Which of your employees can be dismissed without any loss for business?
How can automated employee monitoring system help with HR-management in small and medium businesses and save your money by determining which of your employees are superfluous.
Superfluous people
It seems that the hardest part of dismissing employees is informing an unsuspecting person that his or her services are no longer needed. In reality dismissal is a process that is as complex and costly as hiring.
A friend of mine who is a businessman could not get on with his new subordinate and six months later fired him explaining that the employee "did not understand the structure of the business." A month later the fired employee got hired by a competitor and after a short time he managed to achieve outstanding results in his new company. So my friend rather than admit his mistake (and it certainly was a mistake) came up with another explanation: competitors pay more.
To avoid such situations managers have to evaluate the effectiveness of employees basing the evaluation on objective criteria and not on some circumstantial evidence like "understanding of the structure of a business". Focusing on personal perceptions of an abstract good employee is a direct path to company's break-up.
To properly optimize your staff you need to establish exactly which actions are required to be taken for each task’s fulfillment. With automated time and attendance tracking when everyone in the company has an established set of applications and sites which he or she uses to perform their duties the "employee - function - tool" bundle works flawlessly. So those who fall out of this bundle you can dismiss relatively trouble-free.
Most companies which use automated time and attendance tracking systems identify four types of "superfluous employees".
"Slackers"
Dismissal reason: they do nothing
Computer activity monitoring gives a complete picture of how each employee’s work day goes. The experience of our users with 40 or more staff members shows that in any work team there are at least two employees who are physically present at the workplace but do not perform any useful functions.
It is perfectly fine if an employee logs into a social network for 15 minutes before the start of a work day. But if instead it's five hours a day of playing online games you have every reason to reconsider whether you need this staff member at all.
The emergence of inveterate idlers in a company is possible if the company manager sees the problem of organizing labor as "resolved once and for all" and does not control the working process with a certain periodicity. Even the best of us tend to loosen up a bit when control is weakened.
Parting with the "slackers" normally does not carry risks as the real example of one of our users shows: one of the company’s department heads found out about the dismissal of one of his subordinates only two days after the latter stopped showing up at the office.
"Assistants"
Dismissal reason: they do someone else's work
If an employee frequently uses programs or sites that are not intended to help him or her to carry out personal job responsibilities that might mean that this person does somebody else’s job.
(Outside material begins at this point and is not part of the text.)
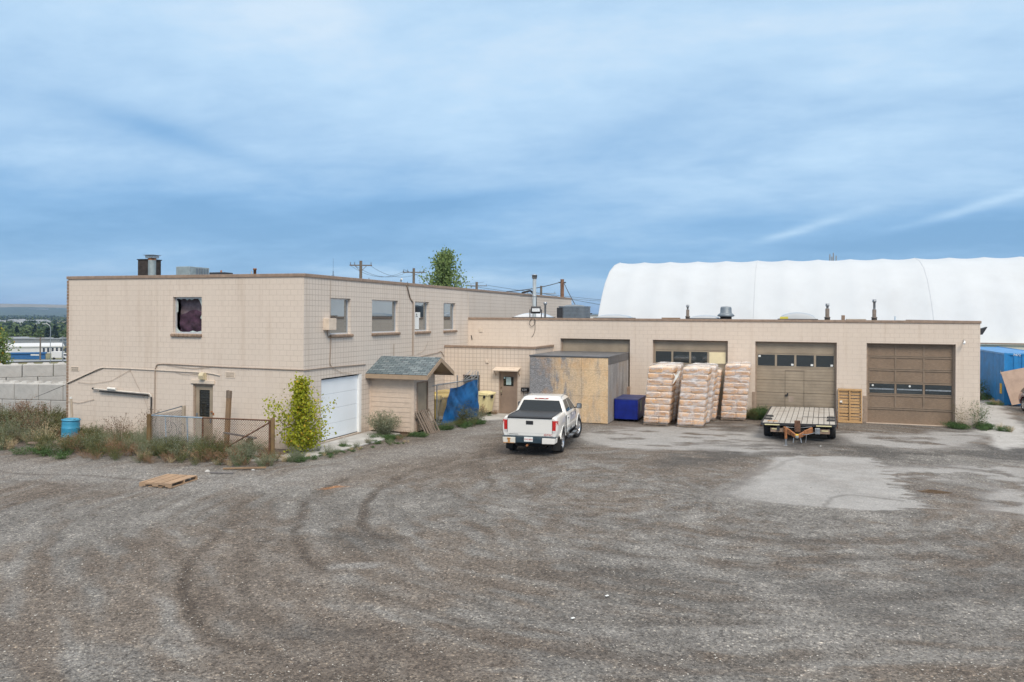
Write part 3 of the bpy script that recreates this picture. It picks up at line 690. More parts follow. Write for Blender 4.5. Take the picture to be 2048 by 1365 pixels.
# single stones
def stones(scale, gain):
    v = N(nt, 'ShaderNodeTexVoronoi', ins={'Scale': scale}); L(nt, geo, v.inputs['Vector'])
    s_ = N(nt, 'ShaderNodeSeparateColor'); L(nt, v.outputs['Color'], s_.inputs[0])
    return s_, v
s1, v1 = stones(38, 1); s2, v2 = stones(21, 1)
sc = ramp(nt, s1.outputs[0], [(0, (.36,)*3), (.35, (.86,)*3), (.90, (1.14,)*3), (.965, (1.5,1.47,1.42)), (1, (2.5,2.4,2.3))]).outputs[0]
sc2 = ramp(nt, s2.outputs[1], [(0, (.58,.57,.57)), (.4, (.98,)*3), (.88, (1.06,)*3), (1, (1.55,1.52,1.45))]).outputs[0]
gv = mixc(nt, 1.0, mixc(nt, .8, base, mixc(nt, 1.0, base, sc, 'MULTIPLY')), sc2, 'MULTIPLY')
gv = mixc(nt, .35, gv, mixc(nt, 1.0, gv, ramp(nt, nF.outputs[0], [(.35, (.3,)*3), (.65, (1.7,)*3)]).outputs[0], 'MULTIPLY'))
asp = ramp(nt, nM.outputs[0], [(.3, (.27,.267,.262)), (.7, (.345,.34,.334))]).outputs[0]
asp = mixc(nt, .3, asp, mixc(nt, 1.0, asp, sc, 'MULTIPLY'))
A5 = N(nt, 'ShaderNodeSeparateColor'); L(nt, N(nt, 'ShaderNodeAttribute', attribute_name='surf5').outputs[0], A5.inputs[0]); crk = A5.outputs[0]
asp = mixc(nt, math_(nt, 'MULTIPLY', crk, .7), asp, (.14, .135, .13))
edge = ramp(nt, A1.outputs[0], [(.05, (0,)*3), (.35, (1,)*3), (.65, (0,)*3)]).outputs[0]
cl = mixc(nt, A1.outputs[0], gv, asp); cl = mixc(nt, math_(nt, 'MULTIPLY', edge, .35), cl, (.12, .11, .105))
al = ramp(nt, nM.outputs[0], [(.3, (.36,.35,.335)), (.7, (.50,.495,.485))]).outputs[0]
al = mixc(nt, ramp(nt, nS.outputs[0], [(.56, (0,)*3), (.64, (.7,)*3)]).outputs[0], al, (.22, .21, .2))
cl = mixc(nt, A3.outputs[0], cl, al)
grs = ramp(nt, nB.outputs[0], [(.35, (.07,.085,.035)), (.5, (.17,.16,.08)), (.65, (.25,.22,.13))]).outputs[0]
cl = mixc(nt, A3.outputs[1], cl, grs)
cl = mixc(nt, A2.outputs[0], cl, (.075, .05, .03))
rg = math_(nt, 'SUBTRACT', .9, math_(nt, 'MULTIPLY', A2.outputs[0], .84)); rg = math_(nt, 'SUBTRACT', rg, math_(nt, 'MULTIPLY', A1.outputs[1], .22))
hh = math_(nt, 'MULTIPLY', math_(nt, 'SUBTRACT', .6, v1.outputs['Distance']), math_(nt, 'SUBTRACT', 1.0, math_(nt, 'MAXIMUM', A2.outputs[0], math_(nt, 'MULTIPLY', A1.outputs[0], .8))))
nor = bump(nt, hh, 1.0, .02); nor = bump(nt, nS.outputs[0], .35, .03, nor)
mxn = N(nt, 'ShaderNodeMix', data_type='VECTOR'); L(nt, A2.outputs[0], mxn.inputs[0]); L(nt, nor, mxn.inputs[4]); L(nt, N(nt, 'ShaderNodeNewGeometry').outputs['Normal'], mxn.inputs[5])
principled(nt, out, cl, rg, 0, mxn.outputs[1], .35)
me.materials.append(m)

# loose stones lying on the yard (nobody could count them): one object
pts = []
st = MB(); rr = random.Random(3)
def rockshape(s):
    v = []
    for a in ((1,0,0),(-1,0,0),(0,1,0),(0,-1,0),(0,0,.55),(0,0,-.4)):
        k = s*(.7+.6*rr.random()); v.append((a[0]*k, a[1]*k, a[2]*k))
    return v, [(0,2,4),(2,1,4),(1,3,4),(3,0,4),(2,0,5),(1,2,5),(3,1,5),(0,3,5)]
NS = 26000; cxs = []; 
while len(pts) < NS:
    d = 9.5+26*rr.random()**2.0; u = -.66+1.32*rr.random()
    x = .9465*u*d-.3230*d; y = .3230*u*d+.9465*d
    if (x < -16 and y > 20.5) or y > 38: continue
    if polydist(np.array([x]), np.array([y]), PATCH)[0] < .1 and rr.random() < .93: continue
    pts.append((x, y))
P_ = np.array(pts); keep = fbm(P_[:,0]/.8, P_[:,1]/.45, 4) > .43; P_ = P_[keep]
zz = ground_z(P_[:,0], P_[:,1])
for (x, y), z_ in zip(P_, zz):
    s = .006+.012*rr.random()**3; s *= 1.0+.008*y
    if rr.random() < .0015: s *= 2.2
    v, f = rockshape(s); a = rr.random()*6.28; ca, sa = math.cos(a), math.sin(a)
    st.add([(x+p[0]*ca-p[1]*sa, y+p[0]*sa+p[1]*ca, z_+p[2]+s*.25) for p in v], f)
m, nt, out = newmat('pebble')
g_ = N(nt, 'ShaderNodeNewGeometry'); wn = N(nt, 'ShaderNodeTexWhiteNoise', noise_dimensions='1D'); L(nt, g_.outputs['Random Per Island'], wn.inputs['W'])
principled(nt, out, ramp(nt, wn.outputs[0], [(0, (.13,.115,.10)), (.5, (.27,.25,.225)), (.85, (.40,.38,.35)), (1, (.58,.56,.52))]).outputs[0], .85)
tag(st.build('loose_gravel', 'pebble', None, fixn=False), kind='stuff')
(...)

In fact, these employees may not have any tasks or projects their own at all and their whole time is spent on work that cannot be verified or evaluated using any objective scale.
In companies where line managers independently distribute responsibilities among employees and control their department’s work there are always several employees who can be entrusted to back up someone or help a project team in some specific project area.
Parting with an "assistant" will be virtually trouble-free for company’s staff as employees who had previously used his or her services will do the work themselves. This promotes even distribution of the workload for all employees and wage fund can be reallocated in favor of more productive workers.
"Experts of delegation"
Dismissal reason: they shift their work on others
They often dwell in departments where all employees have similar functions. Usually a task is assigned to a department as a whole and the staff members distribute among themselves the responsibilities and workload necessary to complete the task.
For example, three employees of a logistics department had to enter 1,000 new items into the database in a week. The task could be performed accurately and on time but if you look at how the three employees used computers for the job you will find that two of them spent 95% of the work time in corporate databases and Excel but the third one spent only 35% of time there. This means that the entire department’s work was actually performed by two people out of three.
Judging by experience, this state of affairs can arise even in a company with as little as 10 staff members. There are always three or four people who take on the bulk of the workload and because of that the rest of employees get a false sense that individual loads can be partially transferred on them as well.
"Handymen"
Dismissal reason: they do a lot of work but rather hinder than help
Every employee has a range of duties reflected in the employment contract and the job description. And he or she has to perform them. Even if employees get distracted from their work not by personal affairs but by a need to assist a colleague it is still a problem.
Business executives have no ability to look in every employee’s computer so it is possible that they will never learn that, for example, company’s sales manager uses Word more often than necessary (for writing business proposals and essentially doing the job of marketing department) or consults customers about technical capabilities of a product a lot (which is the work of technical support) even though sales manager’s sole function is to sell.
"Jacks of all trades" do a lot of things at once but either never bring any of them to the end or do all of them equally badly because they jump from task to task and are constantly distracted. Even if they are always heavily loaded with work and busy with something all the time it is impossible to measure their contribution into the cost of the product. And this is a reason enough to dismiss such employee.